Dawn

Dawn

Tuesday, February 10, 2015

Batty religions; Germany in the EU; Greece in the EU?; Master raster; & George Borrow bettered.

The Sunday Morning Debate on BBC TV scaled new heights this week when the final item was: "Have beings from other planets guided our religions?". First up was a woman - a 'spiritist' - who said she was a Christian but also believed that earth and all other planets are peopled by spirits, as part of a 'universal society of spirits'. Invisible, of course. But she was quite sane compared to the chap from the Aetherius Society who asserted that all religious leaders had come here from specific planets. He cited Venus for Jesus but wasn't sure about Mohamed. Fascinatingly, he added that, if a mission to Venus were to land tomorrow, the crew wouldn't be able to see the Venutians. They're as invisible as the spirits, apparently. Anyway, here's a Wiki intro to these nutters:- The Aetherius Society is a millenarian, New Age, UFO religion. It was founded by George King in the mid-1950s as the result of what King claimed were contacts with extraterrestrial intelligences, whom he referred to as “Cosmic Masters”. Regarded as firmly based in Theosophy, the Aetherius Society combines UFO claims, yoga, and ideas from various world religions, notably Hinduism, Buddhism, and Christianity. And here's their web page. This will have to do you until I get roun& d to inventing my own (profitable) religion.

A nice comment from the latest edition of Private Eye on the status of Germany in the EU . . .



More seriously, the question still lingers as to what is going to happen in respect of Greece. No one knows, of course, but there's some sort of key meeting tomorrow. Meanwhile, the words being bandied about include hardball, brinkmanship, Balkans and Russia. It looks like things are getting serious.

I thought yesterday I'd stumbled upon an egregious typing error when trying to find a detailed map of the Salamanca area. As in:- This means that you can download both 1:50,000 and 1:25,000 sheets for your own use as raster files. I thought this was a mistake for 'master files' but then noticed 'raster' was used in Spanish as well. It turns out to be: A rectangular pattern of parallel scanning lines followed by the electron beam on a television screen or computer monitor.

Finally . . . If you've any interest in Spanish history and culture, then you really should know a bit about George Borrow - an English eccentric who came here to sell Protestant(!) Bibles in the 1830s and then wrote a fascinating book about his travels and experiences.

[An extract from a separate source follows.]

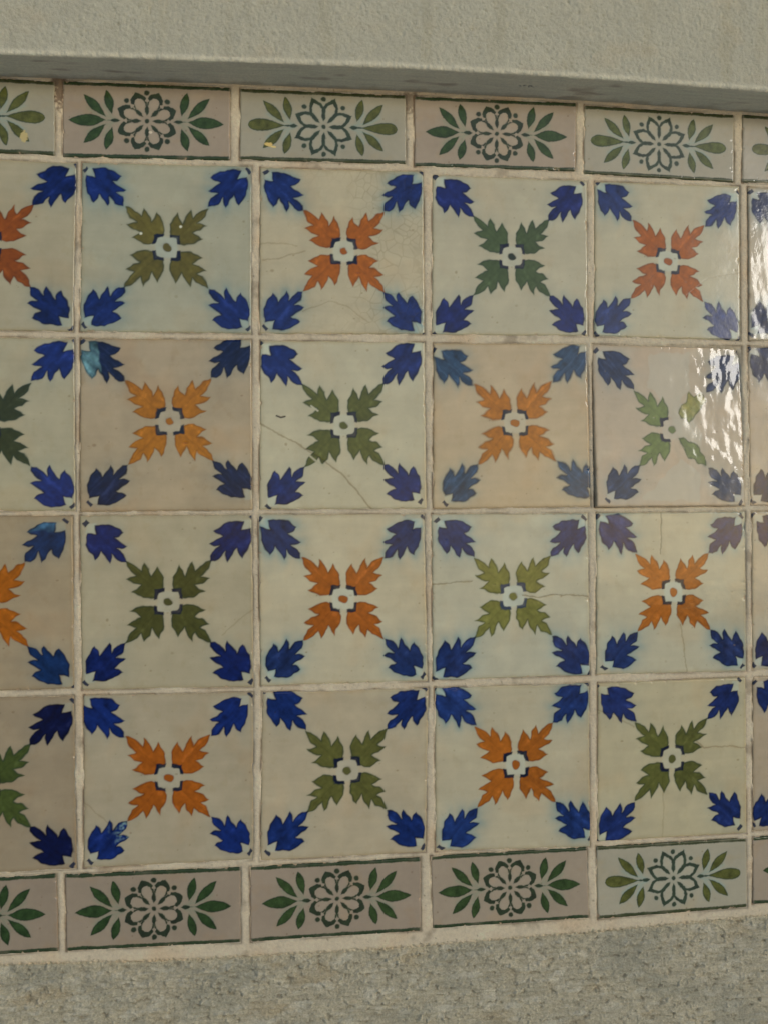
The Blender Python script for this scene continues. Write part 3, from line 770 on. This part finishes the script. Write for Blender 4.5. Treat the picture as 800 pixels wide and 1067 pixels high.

In parts, it may be quite accurate. Anyway, it's entitled, naturally enough, The Bible in Spain and can be downloaded or read online as a free ebook. Or, better still, you can access here a version which has been heroically annotated by my good friend Peter Missler. One thing I can assure you of is that Peter's accuracy will be a great deal higher than Borrow's. Although Peter is a very close friend of that patronising, semi-British bore, Alfie Mittington, I nonetheless feel he merits this recommendation. Especially as the footnotes are quite fascinating.